Italian art researchers say they may have found traces of a Leonardo Da Vinci work hidden under a Florentine fresco.
Tiny probes, sent through drilled holes in Giorgio Vasari’s The Battle of Marciano in the Palazzo Vecchio, found black pigment also used in the Mona Lisa, project workers claimed.
“These data are very encouraging,” said the project’s leader Maurizio Seracini.
However, art historians at a press conference in Florence stressed their research was “not conclusive”.
They added that further chemical analysis needed to be carried out.
“Although we are still in the preliminary stages of the research and there is still a lot of work to be done to solve this mystery, the evidence does suggest that we are searching in the right place,” said Maurizio Seracini, who works at the University of California in San Diego.
The probes also discovered red lacquer and brown pigment on the hidden wall.

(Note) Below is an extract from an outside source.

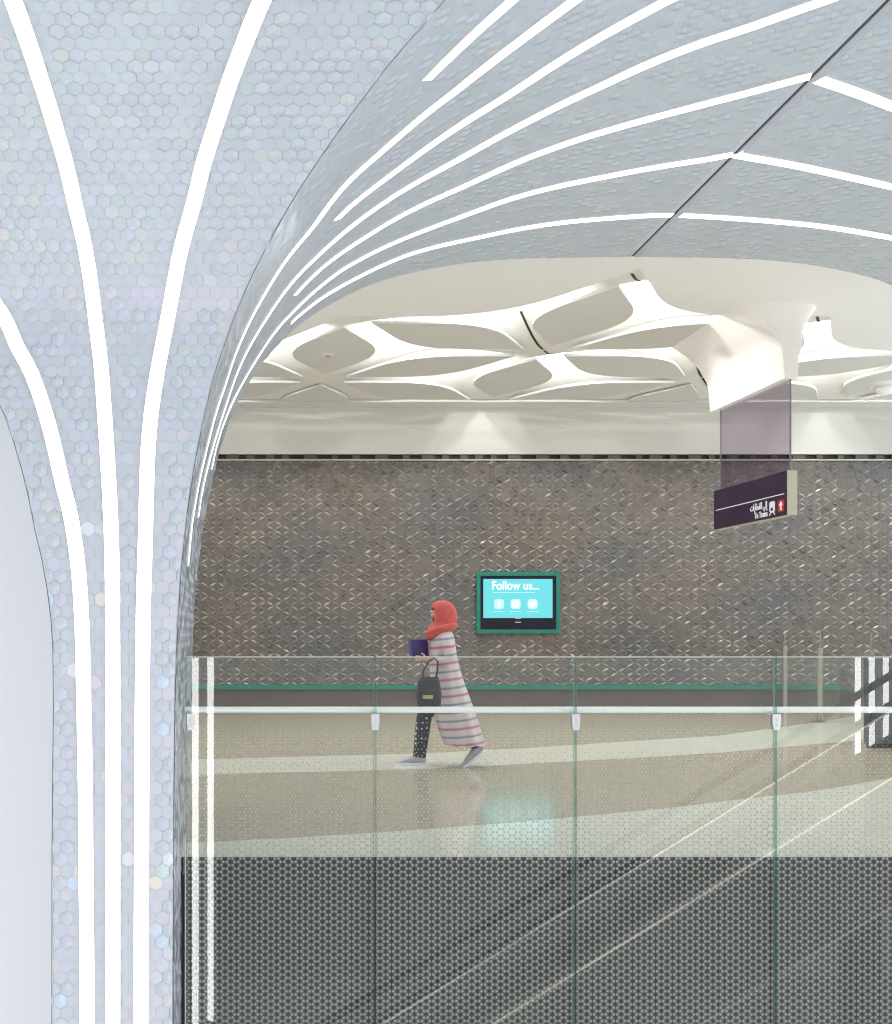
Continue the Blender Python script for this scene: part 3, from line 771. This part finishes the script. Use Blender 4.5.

The research has been controversial, with some art experts signing a petition to stop the investigation because the drilling is damaging Giorgio Vasari’s existing work.
Tomaso Montanari, an art historian who has led the opposition to the research said that he did not “consider the source of these findings credible.”
He added: “What do they mean by saying the findings are compatible with Leonardo? Any painting from the Renaissance would be. Anything from that era could be painted on that wall.”
“What lacked here is a neutral team that has the scientific authority to evaluate this. It is very complex.”
Maurizio Seracini believes Leonardo Da Vinci’s unfinished The Battle of Anghiari lies beneath Giorgio Vasari’s work.
It is believed Leonardo Da Vinci started painting his fresco – which is considered by some to be his finest work – in 1504 but abandoned the project because of problems arising from his experimental oil painting technique.
The room was later renovated and Giorgio Vasari painted his fresco in 1563.
Maurizio Seracini believes Giorgio Vasari did not want to destroy Leonardo Da Vinci’s work and instead bricked it up behind a new wall on which he painted.
His theory was stimulated after finding a soldier on Giorgio Vasari’s work holding a small flag bearing the words: “He who seeks, finds.”